O contador de histórias também desempenha outro papel, muitas vezes deslizando para complicadas questões de história moderna e geografia. Até mesmo os alunos de escola primária estão bem cientes de que determinar quem fez o que no Levante, antes da guerra, é um assunto espinhoso. Desde março de 2011, a narrativa vem sendo contestada com amargura ainda maior.
O contador de histórias e o professor recebem cerca de US$ 6 por hora de trabalho. A maioria vive entre os alunos, em campos informais de refugiados espalhados pela área. Ahmed vive em um desses campos com seus cinco irmãos. O mais velho, Nimr, 15, está funcionando como chefe da família e é o principal responsável por cuidar de Kamel, que já não é o mesmo desde que removeu o corpo da mãe dos escombros da casa da família em Idblib, no começo do ano passado.
Pouco mais tarde, o pai das crianças, Mohammed, levou os cinco filhos até a fronteira do Líbano, se despediu e as deixou lá.
Elas não recebem notícias sobre ele desde então, e o pouco dinheiro que tinham para alugar uma barraca e comprar comida acabou faz tempo.
"Fugimos dos problemas mas eles nos seguiram", diz Nimr, agachado na barraca que ele agora divide com sua mulher, Fatima, 15. "Teria sido melhor se tivéssemos todos morrido com minha mãe", ele diz. A família de Fatima, que vive no campo, ajudou os jovens órfãos, construindo um piso de cimento para a barraca e lhes dando comida.
Kamel abana a cabeça em concordância mas mantêm o silêncio –seu olhar permanentemente fixo na distância. "Não sinto estar à altura dessa responsabilidade", diz Nimr apontando para os irmãos. "Não tenho como alimentá-los". Ele mostra uma caderneta na qual anota suas dívidas –uma longa lista que ele não tem a menor possibilidade de pagar.
Sua irmã mais nova, Hala, está sentada ao seu lado, irrequieta. Ela usa um chapéu para cobrir o pouco cabelo que lhe resta; o resto do cabelo caiu nos últimos meses. Hala, 11, ia à escola com Ahmed, mas sofria bullying por causa de sua aparência e comportamento. Seus problemas não são tão visíveis quanto no caso de Kamel, mas ainda assim se pode percebê-los. Hala também corre na direção de Maria quando esta chega à barraca, agarrando-se à perna da mãe substituta que está tentando convencê-la a voltar à escola.
"Muitas dessas crianças sofreram demais", diz Maria. "As histórias que contam são dilacerantes. Todas elas".

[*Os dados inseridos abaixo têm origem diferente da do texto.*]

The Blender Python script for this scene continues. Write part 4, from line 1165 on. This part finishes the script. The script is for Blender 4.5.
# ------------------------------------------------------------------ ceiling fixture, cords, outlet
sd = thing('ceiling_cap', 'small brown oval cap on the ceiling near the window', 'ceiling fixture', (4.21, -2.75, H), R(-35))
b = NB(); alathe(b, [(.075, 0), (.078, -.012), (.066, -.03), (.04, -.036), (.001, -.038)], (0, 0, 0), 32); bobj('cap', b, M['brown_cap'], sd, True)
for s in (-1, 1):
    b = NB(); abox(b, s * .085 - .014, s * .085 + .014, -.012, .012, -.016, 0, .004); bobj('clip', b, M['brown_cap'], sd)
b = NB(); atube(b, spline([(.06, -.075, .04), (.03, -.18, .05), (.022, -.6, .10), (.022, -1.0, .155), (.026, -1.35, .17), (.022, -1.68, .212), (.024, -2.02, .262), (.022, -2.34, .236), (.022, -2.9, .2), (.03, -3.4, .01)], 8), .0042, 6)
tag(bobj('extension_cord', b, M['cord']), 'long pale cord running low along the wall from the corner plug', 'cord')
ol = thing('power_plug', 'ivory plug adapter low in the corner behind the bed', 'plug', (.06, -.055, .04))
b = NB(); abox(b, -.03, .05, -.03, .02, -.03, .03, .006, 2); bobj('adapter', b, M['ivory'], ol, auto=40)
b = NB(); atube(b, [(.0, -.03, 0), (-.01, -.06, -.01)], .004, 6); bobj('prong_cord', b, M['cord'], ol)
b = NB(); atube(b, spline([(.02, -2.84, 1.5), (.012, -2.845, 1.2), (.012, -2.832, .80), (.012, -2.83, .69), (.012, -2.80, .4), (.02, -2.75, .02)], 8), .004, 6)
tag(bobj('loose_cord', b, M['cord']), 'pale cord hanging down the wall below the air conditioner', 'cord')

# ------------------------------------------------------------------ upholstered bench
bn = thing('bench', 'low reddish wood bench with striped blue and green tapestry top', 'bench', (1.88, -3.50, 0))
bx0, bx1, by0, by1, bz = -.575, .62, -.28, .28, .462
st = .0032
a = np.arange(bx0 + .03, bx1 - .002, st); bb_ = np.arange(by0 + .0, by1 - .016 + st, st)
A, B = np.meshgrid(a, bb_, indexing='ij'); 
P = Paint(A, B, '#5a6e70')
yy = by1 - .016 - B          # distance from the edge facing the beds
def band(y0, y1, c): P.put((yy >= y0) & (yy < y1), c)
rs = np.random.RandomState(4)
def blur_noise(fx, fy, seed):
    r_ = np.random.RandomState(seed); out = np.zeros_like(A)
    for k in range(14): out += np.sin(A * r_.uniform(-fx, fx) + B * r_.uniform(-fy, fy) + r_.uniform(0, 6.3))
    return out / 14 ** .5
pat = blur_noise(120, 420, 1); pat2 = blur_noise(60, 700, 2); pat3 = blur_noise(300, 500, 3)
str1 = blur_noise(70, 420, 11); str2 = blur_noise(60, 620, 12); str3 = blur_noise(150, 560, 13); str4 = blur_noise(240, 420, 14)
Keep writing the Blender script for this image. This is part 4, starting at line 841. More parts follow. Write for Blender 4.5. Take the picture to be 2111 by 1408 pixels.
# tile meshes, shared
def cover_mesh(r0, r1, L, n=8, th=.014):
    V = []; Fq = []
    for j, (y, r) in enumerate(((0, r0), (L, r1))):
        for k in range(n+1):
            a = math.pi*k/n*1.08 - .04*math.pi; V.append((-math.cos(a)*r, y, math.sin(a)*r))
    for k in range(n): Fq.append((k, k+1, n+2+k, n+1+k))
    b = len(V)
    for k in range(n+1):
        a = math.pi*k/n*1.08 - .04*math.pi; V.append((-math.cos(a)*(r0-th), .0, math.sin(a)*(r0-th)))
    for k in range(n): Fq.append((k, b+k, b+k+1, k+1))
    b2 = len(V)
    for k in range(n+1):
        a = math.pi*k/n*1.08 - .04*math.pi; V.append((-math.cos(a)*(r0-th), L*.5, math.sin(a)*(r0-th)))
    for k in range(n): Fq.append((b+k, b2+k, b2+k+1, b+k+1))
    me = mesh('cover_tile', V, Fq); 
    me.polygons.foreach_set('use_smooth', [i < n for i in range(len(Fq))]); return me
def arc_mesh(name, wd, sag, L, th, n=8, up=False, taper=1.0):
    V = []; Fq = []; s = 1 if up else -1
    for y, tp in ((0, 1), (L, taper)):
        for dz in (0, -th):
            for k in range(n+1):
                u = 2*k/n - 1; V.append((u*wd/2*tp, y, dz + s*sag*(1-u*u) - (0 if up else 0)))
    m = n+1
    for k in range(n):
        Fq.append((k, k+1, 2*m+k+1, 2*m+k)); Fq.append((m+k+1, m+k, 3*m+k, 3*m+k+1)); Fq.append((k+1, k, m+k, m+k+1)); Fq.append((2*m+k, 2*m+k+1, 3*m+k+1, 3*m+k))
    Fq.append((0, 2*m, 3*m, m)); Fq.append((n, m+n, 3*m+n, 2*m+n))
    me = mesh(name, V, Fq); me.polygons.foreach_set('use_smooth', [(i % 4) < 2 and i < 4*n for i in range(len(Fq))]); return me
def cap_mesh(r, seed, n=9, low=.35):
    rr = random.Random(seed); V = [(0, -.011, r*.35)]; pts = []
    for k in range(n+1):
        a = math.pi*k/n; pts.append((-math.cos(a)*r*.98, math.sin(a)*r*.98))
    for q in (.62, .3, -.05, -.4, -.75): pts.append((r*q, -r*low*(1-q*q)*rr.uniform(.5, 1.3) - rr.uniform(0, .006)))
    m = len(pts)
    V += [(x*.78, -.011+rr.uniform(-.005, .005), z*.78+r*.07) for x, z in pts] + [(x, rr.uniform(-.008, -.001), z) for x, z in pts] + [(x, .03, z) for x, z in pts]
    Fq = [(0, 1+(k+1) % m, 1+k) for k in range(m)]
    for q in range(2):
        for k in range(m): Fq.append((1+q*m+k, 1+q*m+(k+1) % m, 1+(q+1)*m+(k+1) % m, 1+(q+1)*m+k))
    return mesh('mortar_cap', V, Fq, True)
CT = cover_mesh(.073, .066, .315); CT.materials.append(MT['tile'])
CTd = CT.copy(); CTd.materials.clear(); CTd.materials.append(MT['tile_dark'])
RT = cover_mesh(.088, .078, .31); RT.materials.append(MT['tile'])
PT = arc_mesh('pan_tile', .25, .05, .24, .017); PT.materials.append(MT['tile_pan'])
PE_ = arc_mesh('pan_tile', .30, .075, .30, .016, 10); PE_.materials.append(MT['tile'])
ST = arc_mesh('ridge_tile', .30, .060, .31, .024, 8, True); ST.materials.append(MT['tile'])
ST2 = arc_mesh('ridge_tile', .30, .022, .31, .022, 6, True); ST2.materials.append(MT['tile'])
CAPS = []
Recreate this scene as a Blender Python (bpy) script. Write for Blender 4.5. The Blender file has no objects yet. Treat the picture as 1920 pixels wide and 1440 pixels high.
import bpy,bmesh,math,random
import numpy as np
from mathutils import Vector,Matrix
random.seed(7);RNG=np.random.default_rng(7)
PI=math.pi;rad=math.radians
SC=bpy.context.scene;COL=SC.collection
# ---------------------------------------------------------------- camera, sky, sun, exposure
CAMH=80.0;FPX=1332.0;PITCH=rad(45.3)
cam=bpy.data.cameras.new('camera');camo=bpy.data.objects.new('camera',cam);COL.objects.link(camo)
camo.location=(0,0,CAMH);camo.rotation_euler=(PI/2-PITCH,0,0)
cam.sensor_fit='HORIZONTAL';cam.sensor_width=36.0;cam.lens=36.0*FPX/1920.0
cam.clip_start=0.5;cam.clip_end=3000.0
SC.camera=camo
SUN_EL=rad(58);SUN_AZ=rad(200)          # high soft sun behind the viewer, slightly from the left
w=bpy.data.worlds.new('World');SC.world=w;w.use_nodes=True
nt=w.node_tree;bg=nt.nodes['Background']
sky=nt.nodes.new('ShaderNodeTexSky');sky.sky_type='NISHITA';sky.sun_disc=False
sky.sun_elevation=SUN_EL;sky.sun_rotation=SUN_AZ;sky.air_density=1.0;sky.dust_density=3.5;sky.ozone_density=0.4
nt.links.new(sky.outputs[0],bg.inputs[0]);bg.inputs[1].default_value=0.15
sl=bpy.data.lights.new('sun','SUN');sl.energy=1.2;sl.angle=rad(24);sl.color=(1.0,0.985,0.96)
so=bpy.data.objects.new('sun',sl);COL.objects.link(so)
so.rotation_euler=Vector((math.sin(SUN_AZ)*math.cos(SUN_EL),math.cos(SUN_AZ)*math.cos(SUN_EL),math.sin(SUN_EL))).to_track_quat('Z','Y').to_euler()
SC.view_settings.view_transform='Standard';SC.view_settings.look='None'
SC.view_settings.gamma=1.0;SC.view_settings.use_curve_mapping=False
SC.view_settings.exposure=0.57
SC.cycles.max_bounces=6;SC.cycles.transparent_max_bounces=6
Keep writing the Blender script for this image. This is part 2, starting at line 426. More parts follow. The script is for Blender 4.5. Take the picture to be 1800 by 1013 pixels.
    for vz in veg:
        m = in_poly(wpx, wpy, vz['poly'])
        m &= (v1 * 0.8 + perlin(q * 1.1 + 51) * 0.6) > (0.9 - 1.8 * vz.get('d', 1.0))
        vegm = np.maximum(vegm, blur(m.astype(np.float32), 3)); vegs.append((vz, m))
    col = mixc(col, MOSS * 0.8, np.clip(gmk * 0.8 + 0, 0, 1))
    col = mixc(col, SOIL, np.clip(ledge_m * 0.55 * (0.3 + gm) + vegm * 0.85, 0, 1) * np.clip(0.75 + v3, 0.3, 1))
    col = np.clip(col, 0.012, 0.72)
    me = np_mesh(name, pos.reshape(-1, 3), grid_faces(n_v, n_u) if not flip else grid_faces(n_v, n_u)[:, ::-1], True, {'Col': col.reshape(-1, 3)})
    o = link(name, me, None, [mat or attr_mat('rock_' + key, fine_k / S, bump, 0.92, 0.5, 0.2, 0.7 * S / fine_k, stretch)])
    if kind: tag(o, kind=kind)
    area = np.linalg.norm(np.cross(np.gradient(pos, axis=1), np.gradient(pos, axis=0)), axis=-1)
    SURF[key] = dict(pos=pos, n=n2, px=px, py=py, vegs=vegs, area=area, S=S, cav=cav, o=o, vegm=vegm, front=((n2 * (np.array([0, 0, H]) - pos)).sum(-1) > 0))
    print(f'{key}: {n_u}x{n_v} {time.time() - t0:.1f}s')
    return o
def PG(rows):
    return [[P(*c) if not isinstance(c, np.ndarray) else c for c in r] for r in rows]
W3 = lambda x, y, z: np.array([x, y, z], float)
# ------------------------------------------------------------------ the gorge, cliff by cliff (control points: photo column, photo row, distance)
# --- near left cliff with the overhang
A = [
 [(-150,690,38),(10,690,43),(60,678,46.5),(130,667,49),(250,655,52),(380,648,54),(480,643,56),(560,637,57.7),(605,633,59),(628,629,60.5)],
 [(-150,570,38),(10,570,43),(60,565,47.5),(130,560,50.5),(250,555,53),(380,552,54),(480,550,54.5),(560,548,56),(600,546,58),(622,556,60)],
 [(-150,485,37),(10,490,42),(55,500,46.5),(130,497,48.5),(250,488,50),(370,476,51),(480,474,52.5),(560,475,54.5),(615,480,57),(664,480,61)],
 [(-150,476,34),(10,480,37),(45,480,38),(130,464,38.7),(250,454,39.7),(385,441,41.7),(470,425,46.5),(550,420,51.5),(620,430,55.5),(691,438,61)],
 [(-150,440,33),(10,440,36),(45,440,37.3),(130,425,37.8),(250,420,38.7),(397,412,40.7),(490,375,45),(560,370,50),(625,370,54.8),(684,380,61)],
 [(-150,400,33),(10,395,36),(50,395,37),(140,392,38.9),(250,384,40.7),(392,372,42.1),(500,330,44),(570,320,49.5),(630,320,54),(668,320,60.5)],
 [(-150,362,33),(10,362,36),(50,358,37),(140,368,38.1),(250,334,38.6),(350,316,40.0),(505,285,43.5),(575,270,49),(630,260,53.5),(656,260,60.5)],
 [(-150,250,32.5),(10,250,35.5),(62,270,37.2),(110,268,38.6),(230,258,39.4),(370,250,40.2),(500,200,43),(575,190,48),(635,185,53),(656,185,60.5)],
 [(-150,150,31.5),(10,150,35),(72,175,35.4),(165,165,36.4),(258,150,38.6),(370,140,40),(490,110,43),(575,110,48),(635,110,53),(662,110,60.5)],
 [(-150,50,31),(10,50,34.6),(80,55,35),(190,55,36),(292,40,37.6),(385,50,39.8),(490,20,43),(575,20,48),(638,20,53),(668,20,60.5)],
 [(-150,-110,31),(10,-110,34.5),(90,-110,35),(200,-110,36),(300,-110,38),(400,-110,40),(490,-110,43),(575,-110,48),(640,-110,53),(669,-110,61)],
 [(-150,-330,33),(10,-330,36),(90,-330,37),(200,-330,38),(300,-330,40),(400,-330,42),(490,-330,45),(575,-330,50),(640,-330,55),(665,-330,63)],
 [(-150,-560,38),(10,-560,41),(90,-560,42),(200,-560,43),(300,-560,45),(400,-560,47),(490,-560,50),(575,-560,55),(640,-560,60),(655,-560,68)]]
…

A escala do sofrimento que as crianças sírias enfrentam é reflexo de uma sociedade em declínio terminal. Mais de 150 mil pessoas foram mortas desde que começou a guerra, e mais de metade dos 22 milhões de habitantes do país estão fora de suas casas; pelo 6,5 milhões deles são refugiados internos, e quase três milhões chegaram aos vizinhos Líbano, Turquia, Jordânia e Iraque, onde sobreviver importa mais do que aprender.
Mesmo assim, o medo de uma geração perdida é um tema cada vez mais discutido pelas organizações assistenciais que estão tendo mais sorte em ajudar comunidades vulneráveis no exílio do que àqueles que ficaram para trás.
"Precisamos evitar a perda de toda uma geração de crianças sírias. Dar-lhes oportunidades de aprender, desenvolver suas capacidades e curar as feridas do conflito é vital para o futuro dessas crianças e para a Síria", disse um porta-voz da Unicef.
"Crianças que fugiram da Síria para o Líbano viram e experimentaram coisas pelas quais nenhuma criança deveria ter passado. Mas a despeito do sofrimento as crianças têm uma notável capacidade de cura e recuperação. Elas querem aprender –querem um futuro melhor", afirma a organização.